DD: There’s a moment in the novel when Jim is wandering in the desert alone and he is in a canyon and everything is utterly silent. He closes his eyes and puts his hand to the wall and feels that sense of geology, but it’s deeper. I think, for a moment, he’s not there. Or he’s there, but nothing else is. And then he feels a fly buzzing. This is what happened when I was there. Suddenly a buzzing fly is very strange.

GD: Is this an ideal? Or is it frightening to be totally lost?

DD: I don’t know that it’s either. If it were to persist, I think it would finally either make you a saint or a mystic or it would make you a mental case. But it would have to persist for a long time. If you’re at all interested in talking about this in terms of a movie, let me know.


[1] Jean Pierre Gorin made four films with Jean Luc Godard before he disappeared to San Diego in 1978, to teach along with American film critic and painter Manny Farber. Reading the talk now after some time it seems pretty gripping since Mr.Gorin attacks our whole approach very drastically. Hopefully he will contribute on one of the upcoming books and at the same time agree that we (the motherfuckers) print parts of the talk.

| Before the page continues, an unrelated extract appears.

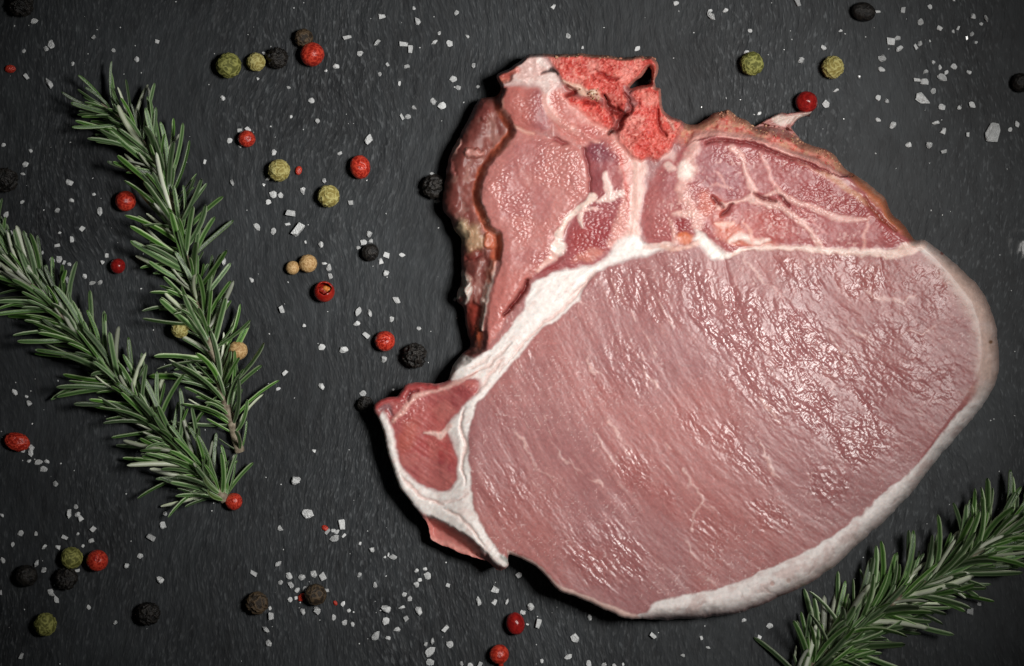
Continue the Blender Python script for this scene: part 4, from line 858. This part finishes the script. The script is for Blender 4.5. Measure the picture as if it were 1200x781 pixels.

[2] 24 Hour Psycho is a video projection on screen from 1993, by the Glaswegian artist Douglas Gordon. The man in the gallery discribes the piece in the prologue of Point Omega, as in the middle of the book and at the end.

[3] L’ avventura in Italian translates as adventure, but also can describe an affair or a fling. Michelangelo Antonioni directed the film in 1960. While extinction and disappearance characterize most of Antonioni’s films, ––the endings of Blow-Up and L’eclisse, where Vittoria (Monica Vitti) and Piero (Alain Delon) suffer the same fate as Mavi (Daniela Silvero) in the brilliant Identificazione di una donna from 1982,  THEY VANISH––L’avventura was the big scandal when opening in Cannes in 1960. There were tumults because of the ‘arbitrary neglect of dramatic functions.’ The established lead Anna, (Lea Massari) disappears and after some time she seems forgotten. Not only extinction makes Mr.DeLillo’s novel reminiscent of Antonioni’s films, but also they both are masters in crunching the plot to the brink of pure stasis. It is the philosophic use of time like in Zabriskie Point from 1970, with its high speed/slow motion scene of the destruction of the Hovgaard House, and the crane shot ending Professione:reporter, a shot that technically anticipated the Steadicam invented shortly after Antonioni had finished the film. The desert location is also reminiscent of Antonioni, though Il deserto rosso from 1964 portrays a landscape of factories and machines, Professione:reporter with Jack Nicholson and Maria Schneider is partly set in the Sahara and Zabriskie Point is located in the Californian Death Valley. (Very kitschy score by Jerry Garcia and Pink Floyd!)